Um caso particularmente delicado é o de Aristófanes de Atenas,'" o comediógrafo. De quarenta comédias autênticas apenas sobreviveram 11, mais uns mil fragmentos preservados graças a papiros descobertos e citações de lexicógrafos. Não é insólito? Perderam-se as 101 comédias de Difilo de Sínope, as cem comédias de Eubulo de Atenas e as 250 comédias de Alexis de Turi.

Todos os escritos dos cínicos, pirrônicos, céticos e estóicos se reduziram a uma miscelânea fragmentária. Tampouco teve sorte Zenão de Cício, que escreveu uma República que era mais lida do que a de Platão. Dos mais de quinhentos livros de Crisipo de Solos, só há fragmentos.

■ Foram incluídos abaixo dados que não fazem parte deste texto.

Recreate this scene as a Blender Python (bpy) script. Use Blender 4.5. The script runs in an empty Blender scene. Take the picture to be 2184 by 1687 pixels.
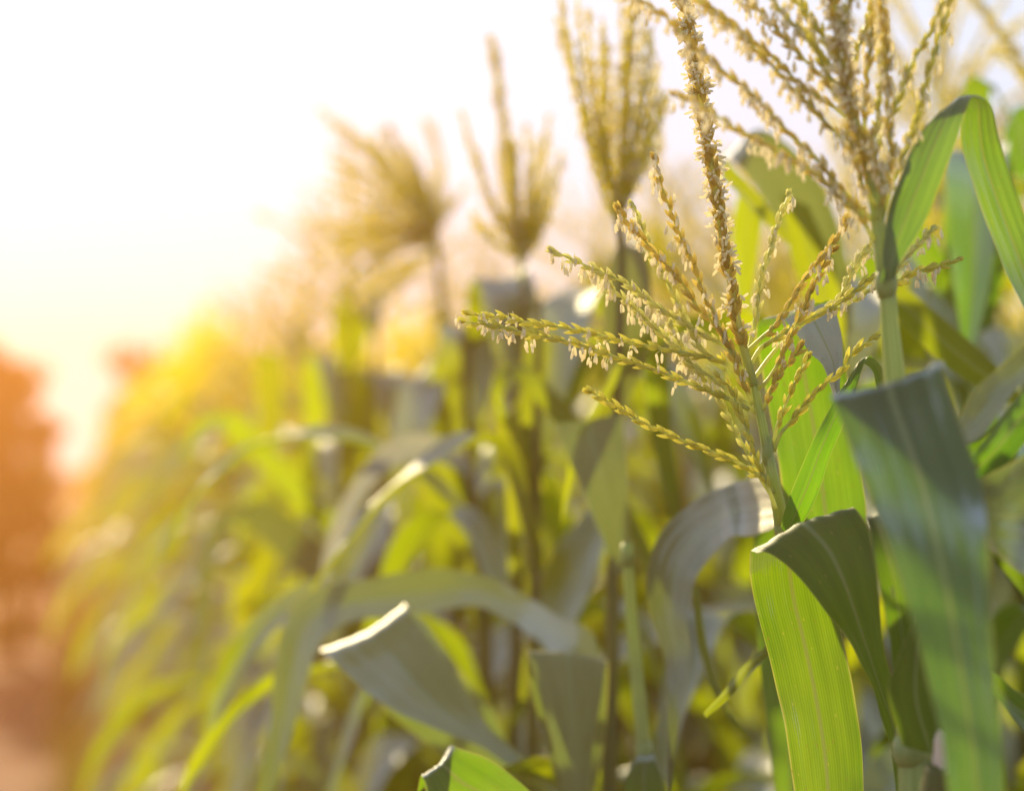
import bpy, math, random
import numpy as np
from mathutils import Vector, Matrix
R = math.radians
S = bpy.context.scene
COL = S.collection

# ------------------------------------------------------------------ camera
FPX, CX, CY = 5156.0, 1092.0, 843.5          # focal length and centre in photo units (2184 wide)
PITCH = R(1.74)
CAMZ = 1.60
cam_d = bpy.data.cameras.new('camera'); cam = bpy.data.objects.new('camera', cam_d); COL.objects.link(cam)
cam_d.sensor_width = 36.0; cam_d.lens = 85.0
cam_d.clip_start = 0.05; cam_d.clip_end = 3000
cam.location = (0, 0, CAMZ); cam.rotation_euler = (R(90) + PITCH, 0, 0)
cam_d.dof.use_dof = True; cam_d.dof.focus_distance = 1.99; cam_d.dof.aperture_fstop = 2.7
cam_d.dof.aperture_blades = 0
S.camera = cam

# ------------------------------------------------------------------ sky, sun, exposure
SUN_EL, SUN_AZ = R(21.5), R(-20.0)           # azimuth from +Y towards +X
w = bpy.data.worlds.new('World'); S.world = w; w.use_nodes = True
nt = w.node_tree; nt.nodes.clear()
sky = nt.nodes.new('ShaderNodeTexSky'); sky.sky_type = 'NISHITA'; sky.sun_disc = False
sky.sun_elevation = SUN_EL; sky.sun_rotation = SUN_AZ
sky.air_density = 1.0; sky.dust_density = 0.6; sky.ozone_density = 1.0
bg = nt.nodes.new('ShaderNodeBackground'); bg.inputs['Strength'].default_value = 0.10
wo = nt.nodes.new('ShaderNodeOutputWorld')
veil = nt.nodes.new('ShaderNodeMix'); veil.data_type = 'RGBA'          # added pale veil whitening the clear sky
veil.inputs[7].default_value = (4.6, 5.8, 7.3, 1)
tcw = nt.nodes.new('ShaderNodeTexCoord'); spw = nt.nodes.new('ShaderNodeSeparateXYZ'); nt.links.new(tcw.outputs['Generated'], spw.inputs[0])
mrw = nt.nodes.new('ShaderNodeMapRange'); mrw.interpolation_type = 'SMOOTHSTEP'; nt.links.new(spw.outputs[2], mrw.inputs[0])   # added veil weakened overhead, out of view, to cut fill light
for i_, v_ in ((1, 0.22), (2, 0.75), (3, 0.90), (4, 0.32)): mrw.inputs[i_].default_value = v_
nt.links.new(mrw.outputs[0], veil.inputs[0])
nt.links.new(sky.outputs[0], veil.inputs[6]); nt.links.new(veil.outputs[2], bg.inputs[0]); nt.links.new(bg.outputs[0], wo.inputs[0])
sun_d = bpy.data.lights.new('sun', 'SUN'); sun = bpy.data.objects.new('sun', sun_d); COL.objects.link(sun)
sun_d.energy = 5.0; sun_d.angle = R(1.5); sun_d.color = (1.0, 0.79, 0.45)
sv = Vector((math.sin(SUN_AZ) * math.cos(SUN_EL), math.cos(SUN_AZ) * math.cos(SUN_EL), math.sin(SUN_EL)))
sun.rotation_euler = sv.to_track_quat('Z', 'Y').to_euler()
sun.location = sv * 60
S.view_settings.view_transform = 'Standard'; S.view_settings.look = 'None'
S.view_settings.gamma = 1.0; S.view_settings.exposure = 0.78
S.cycles.use_denoising = True
S.cycles.max_bounces = 8; S.cycles.transmission_bounces = 6; S.cycles.diffuse_bounces = 4
S.cycles.glossy_bounces = 3; S.cycles.volume_bounces = 0; S.cycles.transparent_max_bounces = 8
S.cycles.sample_clamp_indirect = 6.0

FLARE_DENSITY, FLARE_G, FLARE_COL = 0.0195, 0.76, (0.56, 0.235, 0.062, 1)  # golden volume added in place of lens flare

# ------------------------------------------------------------------ helpers
CP, SP_ = math.cos(PITCH), math.sin(PITCH)
def at(px, py, d):
    """photo position and distance along the view axis -> a point in the field"""
    x = (px - CX) / FPX * d; y = (CY - py) / FPX * d
    return np.array((x, CP * d - SP_ * y, CAMZ + SP_ * d + CP * y))
VA = R(10.4)                                   # the rows run towards this bearing, left of the view axis
RD = np.array((-math.sin(VA), math.cos(VA), 0.0)); RN = np.array((math.cos(VA), math.sin(VA), 0.0))
def field(s, lat, z=0.0):
    return RD * s + RN * lat + np.array((0, 0, z))

def new_mesh(name, V, F, mats, fm=None, uv=None, smooth=True):
    me = bpy.data.meshes.new(name)
    me.from_pydata([tuple(map(float, v)) for v in V], [], F)
    for m in mats: me.materials.append(m)
    if fm is not None: me.polygons.foreach_set('material_index', fm)
    if uv is not None:
        l = me.uv_layers.new(name='UVMap')
        idx = np.zeros(len(me.loops), dtype=np.int32); me.loops.foreach_get('vertex_index', idx)
        l.data.foreach_set('uv', np.asarray(uv, dtype=np.float32)[idx].ravel())
    if smooth: me.polygons.foreach_set('use_smooth', [True] * len(me.polygons))
    me.update()
    return me
def link(name, me, parent=None):
    o = bpy.data.objects.new(name, me); COL.objects.link(o)
    if parent is not None: o.parent = parent
    return o
def tag(o, label, cat, group=None, kind=None):
    if label: o['label'] = label
    if cat: o['category'] = cat
    if group: o['group'] = group
    if kind: o['kind'] = kind
    return o
def empty(name, loc, rz=0.0):
    o = bpy.data.objects.new(name, None); COL.objects.link(o)
    o.location = [float(v) for v in loc]; o.rotation_euler = (0, 0, rz); o.empty_display_size = 0.05
    return o
class MB:
    def __init__(s): s.V = []; s.F = []; s.M = []; s.U = []; s.n = 0
    def add(s, V, F, m=0, U=None):
        V = np.asarray(V); s.V.append(V)
        n0 = s.n
        s.F += [tuple(i + n0 for i in f) for f in F]; s.M += [m] * len(F)
        s.U.append(np.zeros((len(V), 2)) if U is None else np.asarray(U)); s.n += len(V)
    def mesh(s, name, mats, origin=(0, 0, 0)):
        V = np.concatenate(s.V) - np.asarray(origin)
        return new_mesh(name, V, s.F, mats, s.M, np.concatenate(s.U))
def nrm(v):
    v = np.asarray(v, float); l = np.linalg.norm(v); return v / l if l > 1e-9 else v
def crom(P, per):
    """Catmull-Rom through the rows of P"""
    P = np.asarray(P, float); n = len(P); out = []
    for i in range(n - 1):
        p0 = P[i - 1] if i > 0 else 2 * P[0] - P[1]; p1 = P[i]; p2 = P[i + 1]
        p3 = P[i + 2] if i + 2 < n else 2 * P[n - 1] - P[n - 2]
        for k in range(per):
            t = k / per
            out.append(0.5 * (2 * p1 + (p2 - p0) * t + (2 * p0 - 5 * p1 + 4 * p2 - p3) * t * t + (3 * p1 - p0 - 3 * p2 + p3) * t ** 3))
    out.append(P[-1]); return np.array(out)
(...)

Como se não bastasse, desapareceram os trinta livros das Memórias do historiador Arato de Sicião, talvez o inventário de detalhes mais extravagantes sobre o mundo antigo. Nada lemos - a não ser uns minúsculos segmentos - dos 9.500 versos escritos por Aretino de Mileto. Pelo menos 13 livros de Píndaro se perderam.

Das quinhentas tragédias de Prátinas de Fliunte, só existem fragmentos. As 250 tragédias de Astidamas se perderam. Isso sem falar do prestigioso Aristarco de Samos, astrônomo e matemático que mediu a Terra e escreveu dezenas de tratados sobre diversos tópicos, hoje inexistentes. Pode parecer incrível, mas há mais de cem livros perdidos de Plutarco de Queronea. Segundo o Catálogo de Lamprias, de 227 obras em 278 rolos, só se conservam 83 obras em 87 rolos.

De Espeusipo de Atenas, que revelou os segredos de seu tio e mestre Platão, não sobrou um só livro completo. O reconhecido Duris de Samos, favorito do público culto da Grécia, reduziu-se a um monte de parágrafos e frases soltas. Os 47 livros das Memórias históricas de Estrabão de Amasia, autor da Geografia, perderam-se totalmente. É uma verdadeira lástima que se tenham perdido os escritos de Beroso de Belos. Hoje restam apenas epítomes e fragmentos de sua monumental História da Babilônia (escrita cerca de 280 a.C., em três livros divididos em três períodos).

Esta lista, como o leitor pode presumir, é extensa (compilei três tomos de duas mil páginas cada um), esmagadora, opressiva. O número de obras que perdemos em acidentes, desastres, queimas ou por indiferença é incalculável.